Train your Mind to Interrupt Cycles of Unproductivity
At the end of every week, my calendar looks something like this:
Don’t be alarmed – they aren’t all meetings! Some of them are but the rest of these events are the result of my time-tracking practice.
I’ve been tracking my time for 3 years now. Each time I change tasks during my workday, I record the most recent activity in 15-minute increments and categorize it. This practice might seem unnecessarily tedious, but for me and my work style, it has been a game changer. So why do I do it?
Why I Track my Time
Time is a limited resource. You could have all the money in the world, but you can’t buy more minutes in a day. The best you can do is ensure that those minutes are spent on your most meaningful activities.

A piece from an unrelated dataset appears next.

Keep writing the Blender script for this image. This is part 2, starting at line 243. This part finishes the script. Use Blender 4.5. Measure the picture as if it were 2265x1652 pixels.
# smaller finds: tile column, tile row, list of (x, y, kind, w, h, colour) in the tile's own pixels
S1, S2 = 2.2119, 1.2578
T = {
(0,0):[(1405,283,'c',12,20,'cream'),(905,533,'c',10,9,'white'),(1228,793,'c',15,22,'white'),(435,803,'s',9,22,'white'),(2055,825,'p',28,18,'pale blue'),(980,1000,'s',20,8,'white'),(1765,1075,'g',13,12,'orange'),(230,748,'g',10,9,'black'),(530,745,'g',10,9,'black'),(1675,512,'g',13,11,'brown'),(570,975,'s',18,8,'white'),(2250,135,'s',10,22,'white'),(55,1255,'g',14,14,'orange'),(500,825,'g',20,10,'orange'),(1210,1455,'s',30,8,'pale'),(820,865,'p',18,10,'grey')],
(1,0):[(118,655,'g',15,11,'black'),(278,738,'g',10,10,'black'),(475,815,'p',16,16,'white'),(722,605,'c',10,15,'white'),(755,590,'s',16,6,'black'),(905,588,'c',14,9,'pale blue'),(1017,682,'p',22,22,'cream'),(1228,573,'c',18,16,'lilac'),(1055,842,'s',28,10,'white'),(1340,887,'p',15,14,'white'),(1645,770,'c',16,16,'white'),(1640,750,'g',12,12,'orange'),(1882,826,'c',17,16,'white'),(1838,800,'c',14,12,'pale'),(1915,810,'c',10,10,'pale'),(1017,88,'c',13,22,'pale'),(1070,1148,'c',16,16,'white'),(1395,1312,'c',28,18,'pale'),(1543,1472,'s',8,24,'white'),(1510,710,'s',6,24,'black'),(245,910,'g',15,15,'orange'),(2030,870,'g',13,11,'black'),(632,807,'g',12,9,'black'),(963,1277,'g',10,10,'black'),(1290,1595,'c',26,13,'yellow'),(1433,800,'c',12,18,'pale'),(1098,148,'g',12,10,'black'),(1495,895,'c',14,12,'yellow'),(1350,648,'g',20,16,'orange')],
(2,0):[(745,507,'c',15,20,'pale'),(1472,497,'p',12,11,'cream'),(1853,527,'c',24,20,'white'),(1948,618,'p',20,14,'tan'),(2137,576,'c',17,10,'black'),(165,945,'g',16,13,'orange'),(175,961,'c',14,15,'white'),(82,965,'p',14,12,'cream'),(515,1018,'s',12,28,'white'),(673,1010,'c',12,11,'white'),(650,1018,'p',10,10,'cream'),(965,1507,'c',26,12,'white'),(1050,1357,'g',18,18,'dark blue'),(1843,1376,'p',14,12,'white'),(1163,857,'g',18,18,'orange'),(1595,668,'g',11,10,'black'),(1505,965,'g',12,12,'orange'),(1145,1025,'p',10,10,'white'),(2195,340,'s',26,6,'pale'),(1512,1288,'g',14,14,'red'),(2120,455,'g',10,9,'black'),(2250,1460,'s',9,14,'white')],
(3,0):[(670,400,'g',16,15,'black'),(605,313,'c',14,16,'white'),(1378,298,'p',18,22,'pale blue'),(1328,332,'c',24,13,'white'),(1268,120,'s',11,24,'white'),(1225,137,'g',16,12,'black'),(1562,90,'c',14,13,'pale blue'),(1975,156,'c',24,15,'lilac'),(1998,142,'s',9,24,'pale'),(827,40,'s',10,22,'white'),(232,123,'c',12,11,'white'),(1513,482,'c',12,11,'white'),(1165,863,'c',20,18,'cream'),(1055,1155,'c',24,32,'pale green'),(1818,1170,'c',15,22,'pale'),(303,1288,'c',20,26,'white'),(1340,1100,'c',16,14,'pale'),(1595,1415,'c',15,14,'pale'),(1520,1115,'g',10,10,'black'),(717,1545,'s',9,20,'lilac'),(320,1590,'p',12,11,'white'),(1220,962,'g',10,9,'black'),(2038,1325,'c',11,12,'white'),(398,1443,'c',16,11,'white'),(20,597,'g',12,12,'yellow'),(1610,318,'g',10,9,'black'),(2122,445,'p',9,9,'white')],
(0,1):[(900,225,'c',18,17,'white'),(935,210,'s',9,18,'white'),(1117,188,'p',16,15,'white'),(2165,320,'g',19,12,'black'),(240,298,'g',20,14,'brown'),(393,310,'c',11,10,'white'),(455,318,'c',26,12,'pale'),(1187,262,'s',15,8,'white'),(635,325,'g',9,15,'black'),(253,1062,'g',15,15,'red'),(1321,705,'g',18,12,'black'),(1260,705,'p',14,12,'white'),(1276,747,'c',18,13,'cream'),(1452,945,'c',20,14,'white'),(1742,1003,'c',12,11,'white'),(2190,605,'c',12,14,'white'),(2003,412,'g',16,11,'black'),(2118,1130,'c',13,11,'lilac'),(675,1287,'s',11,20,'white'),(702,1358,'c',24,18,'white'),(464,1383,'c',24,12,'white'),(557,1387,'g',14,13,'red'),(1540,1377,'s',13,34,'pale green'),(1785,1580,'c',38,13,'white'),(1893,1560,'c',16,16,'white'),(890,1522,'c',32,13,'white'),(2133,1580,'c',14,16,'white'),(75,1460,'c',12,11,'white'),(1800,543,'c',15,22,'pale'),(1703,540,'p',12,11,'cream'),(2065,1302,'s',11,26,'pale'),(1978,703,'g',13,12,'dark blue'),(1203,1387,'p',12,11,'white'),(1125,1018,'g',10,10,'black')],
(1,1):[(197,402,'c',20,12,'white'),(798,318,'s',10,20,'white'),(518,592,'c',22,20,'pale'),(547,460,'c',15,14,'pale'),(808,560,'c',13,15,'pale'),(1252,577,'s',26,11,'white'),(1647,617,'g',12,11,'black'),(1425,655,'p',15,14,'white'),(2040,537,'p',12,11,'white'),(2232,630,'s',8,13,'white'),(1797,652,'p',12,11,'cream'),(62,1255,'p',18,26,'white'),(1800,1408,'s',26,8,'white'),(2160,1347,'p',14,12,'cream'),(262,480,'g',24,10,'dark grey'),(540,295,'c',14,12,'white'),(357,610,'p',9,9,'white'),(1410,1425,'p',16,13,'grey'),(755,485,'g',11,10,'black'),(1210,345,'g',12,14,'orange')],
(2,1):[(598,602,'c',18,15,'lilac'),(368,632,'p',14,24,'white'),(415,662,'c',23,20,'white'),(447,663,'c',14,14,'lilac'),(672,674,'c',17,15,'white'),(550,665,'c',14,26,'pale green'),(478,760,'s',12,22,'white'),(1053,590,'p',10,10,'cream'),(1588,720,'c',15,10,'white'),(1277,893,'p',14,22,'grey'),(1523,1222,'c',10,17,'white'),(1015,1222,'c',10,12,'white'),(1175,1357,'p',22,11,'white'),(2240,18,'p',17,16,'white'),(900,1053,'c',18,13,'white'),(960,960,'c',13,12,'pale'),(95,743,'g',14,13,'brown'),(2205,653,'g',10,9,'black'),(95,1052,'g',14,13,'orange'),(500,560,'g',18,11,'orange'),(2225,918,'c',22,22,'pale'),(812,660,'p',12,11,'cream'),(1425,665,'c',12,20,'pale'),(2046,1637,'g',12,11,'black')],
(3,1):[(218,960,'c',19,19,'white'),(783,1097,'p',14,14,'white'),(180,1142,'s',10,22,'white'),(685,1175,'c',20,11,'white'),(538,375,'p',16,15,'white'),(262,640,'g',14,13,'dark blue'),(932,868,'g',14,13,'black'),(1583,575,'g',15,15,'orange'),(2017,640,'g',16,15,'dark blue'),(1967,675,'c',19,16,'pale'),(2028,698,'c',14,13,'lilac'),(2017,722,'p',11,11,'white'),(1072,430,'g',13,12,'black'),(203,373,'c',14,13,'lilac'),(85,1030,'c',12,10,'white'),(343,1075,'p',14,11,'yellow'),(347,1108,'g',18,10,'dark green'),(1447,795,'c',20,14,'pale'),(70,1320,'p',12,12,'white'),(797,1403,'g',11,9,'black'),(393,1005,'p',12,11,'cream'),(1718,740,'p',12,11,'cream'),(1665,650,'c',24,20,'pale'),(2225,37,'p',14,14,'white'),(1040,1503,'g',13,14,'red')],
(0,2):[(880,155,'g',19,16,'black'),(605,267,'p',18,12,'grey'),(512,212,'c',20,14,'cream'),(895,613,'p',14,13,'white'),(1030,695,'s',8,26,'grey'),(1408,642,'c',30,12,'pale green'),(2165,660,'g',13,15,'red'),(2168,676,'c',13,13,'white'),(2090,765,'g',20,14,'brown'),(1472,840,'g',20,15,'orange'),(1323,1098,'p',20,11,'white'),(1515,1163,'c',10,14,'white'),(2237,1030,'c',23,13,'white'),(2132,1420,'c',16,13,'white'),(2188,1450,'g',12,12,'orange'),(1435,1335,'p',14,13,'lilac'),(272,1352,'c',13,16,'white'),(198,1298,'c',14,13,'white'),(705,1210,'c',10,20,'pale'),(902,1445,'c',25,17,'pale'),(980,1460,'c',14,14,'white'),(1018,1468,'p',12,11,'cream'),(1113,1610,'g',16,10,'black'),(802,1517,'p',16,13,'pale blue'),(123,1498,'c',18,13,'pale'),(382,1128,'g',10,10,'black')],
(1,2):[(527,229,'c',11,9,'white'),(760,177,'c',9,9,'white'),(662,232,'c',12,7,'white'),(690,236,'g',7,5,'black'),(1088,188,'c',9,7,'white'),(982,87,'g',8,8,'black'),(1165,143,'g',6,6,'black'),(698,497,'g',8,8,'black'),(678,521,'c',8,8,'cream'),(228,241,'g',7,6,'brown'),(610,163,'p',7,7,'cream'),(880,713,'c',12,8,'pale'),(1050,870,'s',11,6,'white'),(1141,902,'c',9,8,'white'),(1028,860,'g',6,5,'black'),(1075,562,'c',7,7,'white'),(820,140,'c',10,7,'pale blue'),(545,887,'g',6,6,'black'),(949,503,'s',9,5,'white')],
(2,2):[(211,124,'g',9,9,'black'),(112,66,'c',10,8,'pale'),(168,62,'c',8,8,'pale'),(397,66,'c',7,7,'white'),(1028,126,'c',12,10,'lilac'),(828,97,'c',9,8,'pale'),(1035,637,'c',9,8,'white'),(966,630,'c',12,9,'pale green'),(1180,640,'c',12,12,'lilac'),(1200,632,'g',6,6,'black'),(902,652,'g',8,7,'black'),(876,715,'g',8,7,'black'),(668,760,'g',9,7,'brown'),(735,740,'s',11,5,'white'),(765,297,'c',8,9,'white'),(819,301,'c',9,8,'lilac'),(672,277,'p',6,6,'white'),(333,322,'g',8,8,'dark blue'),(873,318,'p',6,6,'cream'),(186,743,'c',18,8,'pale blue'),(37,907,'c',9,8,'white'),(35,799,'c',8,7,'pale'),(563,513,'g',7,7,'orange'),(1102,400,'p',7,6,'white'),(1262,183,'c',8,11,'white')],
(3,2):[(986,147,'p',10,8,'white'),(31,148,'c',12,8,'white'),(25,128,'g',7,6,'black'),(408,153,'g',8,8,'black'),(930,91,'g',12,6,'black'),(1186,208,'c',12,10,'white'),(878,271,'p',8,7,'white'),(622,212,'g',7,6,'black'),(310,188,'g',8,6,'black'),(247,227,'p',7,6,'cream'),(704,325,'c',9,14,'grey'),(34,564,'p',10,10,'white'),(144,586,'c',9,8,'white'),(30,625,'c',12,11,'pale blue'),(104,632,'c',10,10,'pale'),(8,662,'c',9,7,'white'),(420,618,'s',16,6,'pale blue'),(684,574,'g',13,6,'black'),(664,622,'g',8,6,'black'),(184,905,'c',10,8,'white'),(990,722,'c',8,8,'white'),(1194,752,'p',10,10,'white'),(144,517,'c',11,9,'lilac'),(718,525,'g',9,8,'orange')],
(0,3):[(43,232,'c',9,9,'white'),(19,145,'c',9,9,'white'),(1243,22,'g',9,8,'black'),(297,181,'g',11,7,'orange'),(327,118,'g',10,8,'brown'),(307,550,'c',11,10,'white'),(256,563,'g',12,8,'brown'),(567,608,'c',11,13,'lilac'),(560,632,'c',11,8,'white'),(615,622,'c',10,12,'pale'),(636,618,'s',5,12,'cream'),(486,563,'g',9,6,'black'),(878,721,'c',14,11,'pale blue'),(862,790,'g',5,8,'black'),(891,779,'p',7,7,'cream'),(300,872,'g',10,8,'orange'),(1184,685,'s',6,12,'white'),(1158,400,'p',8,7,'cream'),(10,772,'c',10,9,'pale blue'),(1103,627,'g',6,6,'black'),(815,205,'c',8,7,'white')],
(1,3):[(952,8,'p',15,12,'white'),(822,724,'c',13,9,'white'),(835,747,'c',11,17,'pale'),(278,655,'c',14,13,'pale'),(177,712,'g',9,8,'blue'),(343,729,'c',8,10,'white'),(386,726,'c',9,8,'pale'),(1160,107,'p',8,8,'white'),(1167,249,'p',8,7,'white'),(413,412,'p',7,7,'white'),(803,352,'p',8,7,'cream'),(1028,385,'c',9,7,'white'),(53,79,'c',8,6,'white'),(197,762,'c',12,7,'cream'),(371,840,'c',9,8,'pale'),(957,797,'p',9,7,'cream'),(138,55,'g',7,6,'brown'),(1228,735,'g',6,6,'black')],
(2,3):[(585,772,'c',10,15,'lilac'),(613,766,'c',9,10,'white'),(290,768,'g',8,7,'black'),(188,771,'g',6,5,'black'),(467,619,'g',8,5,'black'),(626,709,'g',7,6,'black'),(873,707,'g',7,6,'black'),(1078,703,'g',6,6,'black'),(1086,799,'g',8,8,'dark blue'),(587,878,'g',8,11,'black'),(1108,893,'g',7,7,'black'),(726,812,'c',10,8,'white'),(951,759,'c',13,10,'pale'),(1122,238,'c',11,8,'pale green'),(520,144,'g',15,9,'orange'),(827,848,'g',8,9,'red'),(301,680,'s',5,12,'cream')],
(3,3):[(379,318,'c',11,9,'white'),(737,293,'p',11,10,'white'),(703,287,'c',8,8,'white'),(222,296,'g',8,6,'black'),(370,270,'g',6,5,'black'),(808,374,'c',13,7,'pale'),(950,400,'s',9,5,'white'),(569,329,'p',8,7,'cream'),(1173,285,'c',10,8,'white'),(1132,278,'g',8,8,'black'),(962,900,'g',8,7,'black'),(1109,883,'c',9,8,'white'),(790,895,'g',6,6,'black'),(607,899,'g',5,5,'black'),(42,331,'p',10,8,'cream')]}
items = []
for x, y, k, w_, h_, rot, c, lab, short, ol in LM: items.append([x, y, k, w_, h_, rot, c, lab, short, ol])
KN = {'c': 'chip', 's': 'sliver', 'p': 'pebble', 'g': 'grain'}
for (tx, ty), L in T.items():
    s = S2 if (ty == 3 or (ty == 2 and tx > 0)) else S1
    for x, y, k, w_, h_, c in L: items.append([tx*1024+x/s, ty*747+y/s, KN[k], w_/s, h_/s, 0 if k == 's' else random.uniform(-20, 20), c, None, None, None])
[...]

Perhaps you’ve had the experience of suddenly realizing that you’ve spent a few hours spinning your wheels without making any real progress. Of course, some problems require churn before they are solved because they are very difficult, but it is too easy to replace focused problem-solving with avoidant or aimless task-switching, and I wanted to decrease the amount of time I was spending on low priority activities in my workday. Time-tracking has allowed me to hold myself accountable for how I am using my time by increasing awareness of what I’m working on and whether it is the most important thing I could be doing.
When it comes to spending your time, I’m a firm believer that the best outcome you could get from a time-management practice is a mind that has been trained to recognize unproductivity and redirect time to top priorities.
The key goal here is not a macro view of my time once a week/month/quarter (although this practice can be used to achieve this as well). Instead, this practice nudges me to ask myself at each critical task-switching moment: “Were those past n minutes/hours well spent?” and “What is the most important thing I could do with the next n minutes/hours?”
Sometimes I’ll find myself coming to grips with the fact that I can’t really provide a good label for how I spent the last 45 minutes. It wasn’t entirely unproductive, but I might have spent it jumping aimlessly between chat, email, spreadsheets, etc. When this happens, I ask myself, how did I get here? And how can I set up my workflow to prevent this from happening again in the future? Perhaps a notification pulled me into a messaging spiral (which I can turn off going forward), or maybe I’m not in the right headspace for work and instead need a powernap or a snack (snacking and napping ensue).
How I Track my Time
I have set up my time-tracking practice to foster intentionality and prioritization in the moment-to-moment decisions that I make throughout my day.
Every time I switch activities during my workday, I visit my calendar and record how I spent the last chunk of time. I do this in 15-minute increments, rounding off to the most significant activity done in that increment (if there was more than one). I’ll then attach a category label (my calendar tool has this feature), which I can use to reflect on where most of my time is going.
Sometimes people ask me why I don’t use a tool to automatically track my time. These tools allow people to take a macro view on how they are using their time across different apps and activities. While the high-level view can be valuable, I track my work hours myself - manually - because I want to reflect and prioritize each time I move between tasks.
I’ve chosen my categories to match the things I want to be doing to achieve my career goals (e.g., scientific discussions, building relationships across teams, people management, writing scientific papers) and those that are the “necessary evils” of the job (e.g., emails, logistics and organizational activities, reports). The aim here is to encourage myself to reflect on whether I’m doing the big science-y/career-building things or the less important logistical things, and to ensure that the ratio of those two is kept in check.
In fact, to support focus on the most important activities, I also block large chunks of time in my calendar (shown in purple in the calendar example). During these chunks, I turn off distractions and set aside my awareness of the clock so that I can focus on an activity that benefits from unconstrained deep thought (e.g., writing, data analysis, brainstorming). In most research jobs, these large undisrupted blocks are probably when you do your most important and impactful work. Don’t forget to prioritize these!
Assess and Reassess the Value of your Practices
When I started time-tracking, I thought it would provide “training wheels” and that at some point I’d stop needing it. But as I’ve progressed in my career, I’ve instead found that prioritization has become increasingly important. My mental muscle has grown at the same rate as my career prioritization demands, which means that I’m still benefiting from the technique. And so, I keep on tracking for now.
That said, don’t get too obsessive about tools. The tools are there to serve you and not vice versa. If something isn’t working or stopped working, try something new, or acknowledge that perhaps you’ve already arrived at jedi-level time mastery!